Segundo o relatório oficial da Comissão, Valente foi condenado “a pagar uma indenização ao ministro Gilmar Mendes, do Supremo Tribunal Federal, após publicar um livro criticando sua atuação num caso sobre corrupção”. O texto lembra que: “o Judiciário também teria determinado a inclusão da condenação em edições futuras do livro”. Clique aqui para ler a íntegra da decisão da Comissão Interamericana de Direitos Humanos.
A CIDH considera que a exigência pode ser “desnecessária e desproporcional”, com potencial de inviabilizar novas edições da obra. O relatório também aponta o “efeito de autocensura” gerado pelo processo judicial e os impactos financeiros, profissionais e emocionais sofridos por Valente.
De fato, o jornalista foi condenado pela Justiça brasileira por trechos do livro Operação Banqueiro, resultado de mais de três anos de apuração sobre episódios relacionados à Operação Satiagraha. A obra, conforme compreende a própria Comissão, “reportaria assuntos de interesse público”, fruto de investigação jornalística “diligente”, com questionamentos legítimos à atuação de autoridades públicas.
A condenação civil impôs a Rubens Valente o pagamento de uma indenização e a obrigação de publicar, em futuras edições do livro, o inteiro teor da petição inicial e da sentença — o que, na prática, inviabiliza e censura a republicação da obra. A decisão foi contestada nas instâncias superiores, sem reversão.

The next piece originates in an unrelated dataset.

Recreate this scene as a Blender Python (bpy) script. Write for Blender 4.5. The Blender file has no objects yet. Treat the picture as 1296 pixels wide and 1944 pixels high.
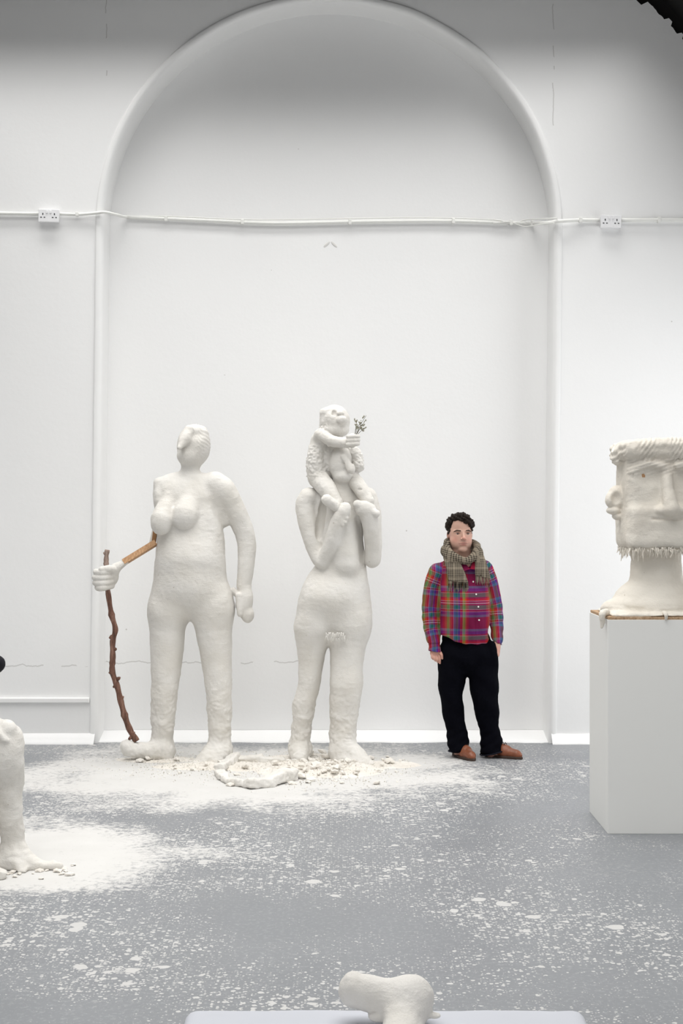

A Comissão Interamericana reforça que não se trata de reavaliar provas ou fatos já julgados, mas de verificar “se as atuações dos órgãos judiciais constituem ou não uma violação das obrigações internacionais do Estado”. E acrescenta: “o fato de uma decisão sobre restrições à liberdade de expressão ter sido adotada por órgãos judiciais internos não a caracteriza, necessariamente, como uma decisão conforme os parâmetros interamericanos”.
Rubens Valente é um dos jornalistas investigativos mais respeitados do país. Com mais de 30 anos de carreira, é autor de reportagens e de livros reconhecidos por entidades de direitos humanos. Em “Os fuzis e as flechas”, publicado pela Companhia das Letras, ele reconstruiu com documentos inéditos episódios de violência contra os povos indígenas durante a ditadura militar. Já em Operação Banqueiro, o jornalista narrou a atuação de autoridades do sistema de Justiça em episódios de grande repercussão política e econômica.
Para cumprir parte da condenação que sofreu, Valente contou com a solidariedade de mais de 2.600 leitores e apoiadores, que arrecadaram R$ 301 mil por meio de uma campanha de financiamento coletivo — do total de R$ 319 mil pagos à parte autora da ação.
A denúncia foi formalizada na CIDH por um consórcio formado pela Associação Brasileira de Jornalismo Investigativo (Abraji), pela organização britânica Media Defence, pela entidade internacional Robert F. Kennedy Human Rights e pelo advogado Cesar Klouri.